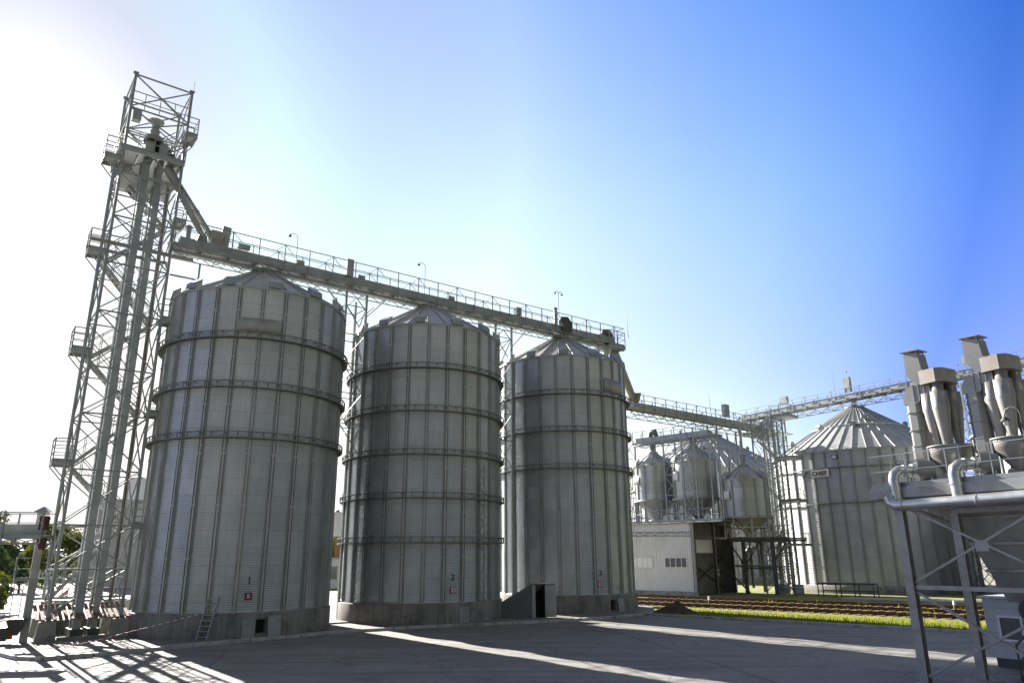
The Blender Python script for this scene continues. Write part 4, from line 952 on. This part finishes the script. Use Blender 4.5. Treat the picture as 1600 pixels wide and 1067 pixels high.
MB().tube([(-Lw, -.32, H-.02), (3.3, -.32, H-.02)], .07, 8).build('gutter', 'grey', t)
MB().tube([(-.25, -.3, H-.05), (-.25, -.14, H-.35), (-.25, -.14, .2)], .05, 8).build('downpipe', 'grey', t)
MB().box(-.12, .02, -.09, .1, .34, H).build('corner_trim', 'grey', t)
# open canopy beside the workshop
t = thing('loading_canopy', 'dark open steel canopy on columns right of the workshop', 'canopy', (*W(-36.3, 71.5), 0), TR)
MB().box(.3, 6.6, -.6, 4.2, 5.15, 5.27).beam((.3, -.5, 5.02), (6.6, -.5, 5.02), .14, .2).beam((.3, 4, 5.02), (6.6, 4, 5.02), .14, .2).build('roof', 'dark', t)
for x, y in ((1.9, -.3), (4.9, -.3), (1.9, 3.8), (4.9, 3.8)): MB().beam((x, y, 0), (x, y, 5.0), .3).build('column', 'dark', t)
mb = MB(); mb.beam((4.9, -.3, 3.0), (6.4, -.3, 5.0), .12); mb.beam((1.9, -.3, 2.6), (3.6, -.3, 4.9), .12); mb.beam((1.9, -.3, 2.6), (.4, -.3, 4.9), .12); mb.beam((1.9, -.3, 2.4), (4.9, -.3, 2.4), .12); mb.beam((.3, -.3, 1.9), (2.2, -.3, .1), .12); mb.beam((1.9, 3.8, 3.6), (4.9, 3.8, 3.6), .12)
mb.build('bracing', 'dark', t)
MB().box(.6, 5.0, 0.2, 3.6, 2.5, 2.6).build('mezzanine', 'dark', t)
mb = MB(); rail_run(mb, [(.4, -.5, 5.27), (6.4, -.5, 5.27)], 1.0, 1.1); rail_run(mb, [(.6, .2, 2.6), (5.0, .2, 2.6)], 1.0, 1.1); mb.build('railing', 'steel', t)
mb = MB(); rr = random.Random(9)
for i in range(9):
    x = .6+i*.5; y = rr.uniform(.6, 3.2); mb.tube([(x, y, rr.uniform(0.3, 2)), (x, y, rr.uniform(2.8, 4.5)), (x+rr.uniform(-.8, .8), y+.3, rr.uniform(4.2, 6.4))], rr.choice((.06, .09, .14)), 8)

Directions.
Each line above is to be copied verbatim. Drop any image from the copy.

Output.
The Blender Python script for this scene continues. Write part 4, from line 952 on. This part finishes the script. Use Blender 4.5. Treat the picture as 1600 pixels wide and 1067 pixels high.
MB().tube([(-Lw, -.32, H-.02), (3.3, -.32, H-.02)], .07, 8).build('gutter', 'grey', t)
MB().tube([(-.25, -.3, H-.05), (-.25, -.14, H-.35), (-.25, -.14, .2)], .05, 8).build('downpipe', 'grey', t)
MB().box(-.12, .02, -.09, .1, .34, H).build('corner_trim', 'grey', t)
# open canopy beside the workshop
t = thing('loading_canopy', 'dark open steel canopy on columns right of the workshop', 'canopy', (*W(-36.3, 71.5), 0), TR)
MB().box(.3, 6.6, -.6, 4.2, 5.15, 5.27).beam((.3, -.5, 5.02), (6.6, -.5, 5.02), .14, .2).beam((.3, 4, 5.02), (6.6, 4, 5.02), .14, .2).build('roof', 'dark', t)
for x, y in ((1.9, -.3), (4.9, -.3), (1.9, 3.8), (4.9, 3.8)): MB().beam((x, y, 0), (x, y, 5.0), .3).build('column', 'dark', t)
mb = MB(); mb.beam((4.9, -.3, 3.0), (6.4, -.3, 5.0), .12); mb.beam((1.9, -.3, 2.6), (3.6, -.3, 4.9), .12); mb.beam((1.9, -.3, 2.6), (.4, -.3, 4.9), .12); mb.beam((1.9, -.3, 2.4), (4.9, -.3, 2.4), .12); mb.beam((.3, -.3, 1.9), (2.2, -.3, .1), .12); mb.beam((1.9, 3.8, 3.6), (4.9, 3.8, 3.6), .12)
mb.build('bracing', 'dark', t)
MB().box(.6, 5.0, 0.2, 3.6, 2.5, 2.6).build('mezzanine', 'dark', t)
mb = MB(); rail_run(mb, [(.4, -.5, 5.27), (6.4, -.5, 5.27)], 1.0, 1.1); rail_run(mb, [(.6, .2, 2.6), (5.0, .2, 2.6)], 1.0, 1.1); mb.build('railing', 'steel', t)
mb = MB(); rr = random.Random(9)
for i in range(9):
    x = .6+i*.5; y = rr.uniform(.6, 3.2); mb.tube([(x, y, rr.uniform(0.3, 2)), (x, y, rr.uniform(2.8, 4.5)), (x+rr.uniform(-.8, .8), y+.3, rr.uniform(4.2, 6.4))], rr.choice((.06, .09, .14)), 8)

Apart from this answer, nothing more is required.